@property needed or not needed?
Regan Heath
regan at netmail.co.nz
Tue Dec 4 13:58:58 PST 2012
On Mon, 03 Dec 2012 04:02:15 -0000, Timon Gehr <timon.gehr at gmx.ch> wrote:
> On 12/02/2012 09:19 PM, Regan Heath wrote:
>> On Sun, 02 Dec 2012 18:47:26 -0000, Rob T <rob at ucora.com> wrote:
>>> If someone can honestly demonstrate a non-subjective reason why there
>>> must be a difference between function call and variable assignments,
>>> please show it. So far I've only seen arguments that boil down to "I
>>> don't like it".
>>
>> A variable assignment is in 99% of cases a simple operation. A function
>> call is in 99% of cases a more complex operation. Being able to
>> immediately "see" those costs is useful. A language which allows you to
>> make variable assignments costly will be inherently harder to understand
>> in terms of cost, than a language which does not.
>>
>> R
>>
>
> Costs are understood by profiling and/or detailed analysis, not by
> looking at trivial syntactic properties.
Exact costs, yes. But syntactic properties can, and have historically
also given a good indication of costs and this is useful. Removing that,
is less than useful and potentially surprising.

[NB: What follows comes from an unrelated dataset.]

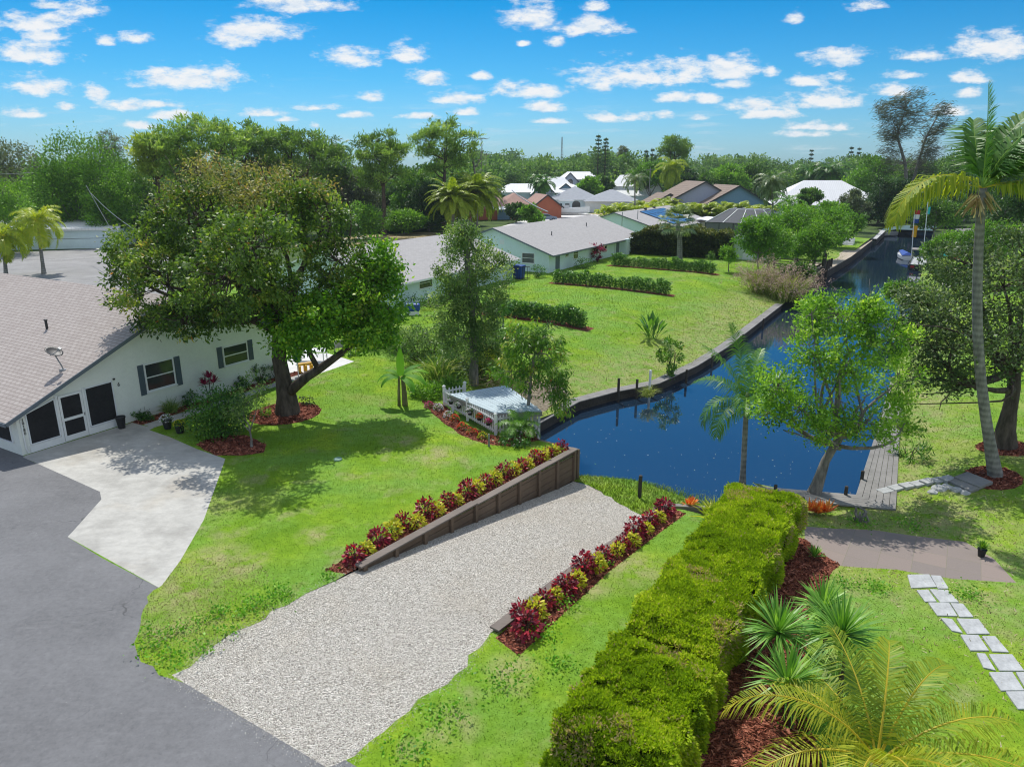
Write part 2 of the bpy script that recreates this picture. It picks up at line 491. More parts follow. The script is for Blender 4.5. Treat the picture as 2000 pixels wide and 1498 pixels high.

Compare that to what you gain from this change.. nothing useful that I can
see.
Making variable assignments and function calls look the same buys you
nothing, you're trying to make apples and oranges look like oranges and
hide all the nice, useful, detail and distinction you get from having both
assignments (oranges) and function calls (apples) and all that they imply.